Thanks to electronic fuel injection, the 689cc liquid-cooled DOHC engine fires up instantly, eagerly, and quietly; ready to tackle the urban jungle or the open road.

Yamaha claims 50 ft. lbs. of torque from the parallel twin-cylinder powerplant which has been tuned to offer optimal grunt in the low and mid-range. Known for its torquey attributes, the engine’s initial throttle response is strong without being abrupt, easily offering the ability to send the front wheel skyward on command. Power really comes on after about 5,500 rpm, with the power curve tapering off near redline. Acceleration is smooth and predictable with ample torque to swiftly run up through the gears. Featuring a vibration-reducing counter-balancer, the “Crossplane Concept” 270-degree crank ensures your limbs don’t keep vibrating after the bike is shut off.

Compared to its MT-07 sibling, the XSR’s handlebars are nearly 8cm wider and are free of everything but the essentials. Starter, signals, hazard, horn and high beams – what more do you need? Peg placement is comfortable and suitable for long rides or leverage in turns, but not sitting in traffic or at stop lights. Located in line with the 32.9-inch high seat, your choices are to go fore, aft or bow legged which felt awkward even as a six footer.

Review 2018 Yamaha XSR700

Some bikes can be a real handful and take time to tame or get accustomed to, but the XSR700 is very approachable. The clutch releases with an ideal amount of effort, roll-on is smooth and everything except for the key is located where you would expect it to be.
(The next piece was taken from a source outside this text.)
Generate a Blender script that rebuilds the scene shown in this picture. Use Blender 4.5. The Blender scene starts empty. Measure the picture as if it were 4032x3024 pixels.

Thanks to the Single MonoCross shock in the rear and 41mm telescopic fork up front offering 5.1-inches of travel, the XSR eats up asphalt irregularities with surprising and impressive ease. The 25-degree rake and 186 kg curb weight make it easily tossable into the twists and turns. Predictable and substantial stopping power is provided by dual hydraulic 282 mm discs with 4-piston calipers in the front and a 245 mm disc with single-piston caliper out back. ABS is standard equipment and thankfully strikes the balance between being useful and not overly intrusive, both of which can be disconcerting.

New Yamaha Bikes for a New Season

The total package is one that would ideally lend itself to indoctrinating new riders, but would be anything but boring for experienced ones looking for a ride that will do most of the things you want it to and do them well.

Available at your friendly local Yamaha retailer for only $9,599.00, the user-friendly performance and ergonomics of the XSR match its styling – comfortable, easily accessible and engaging without being overly aggressive or polarizing. What you see is what you get.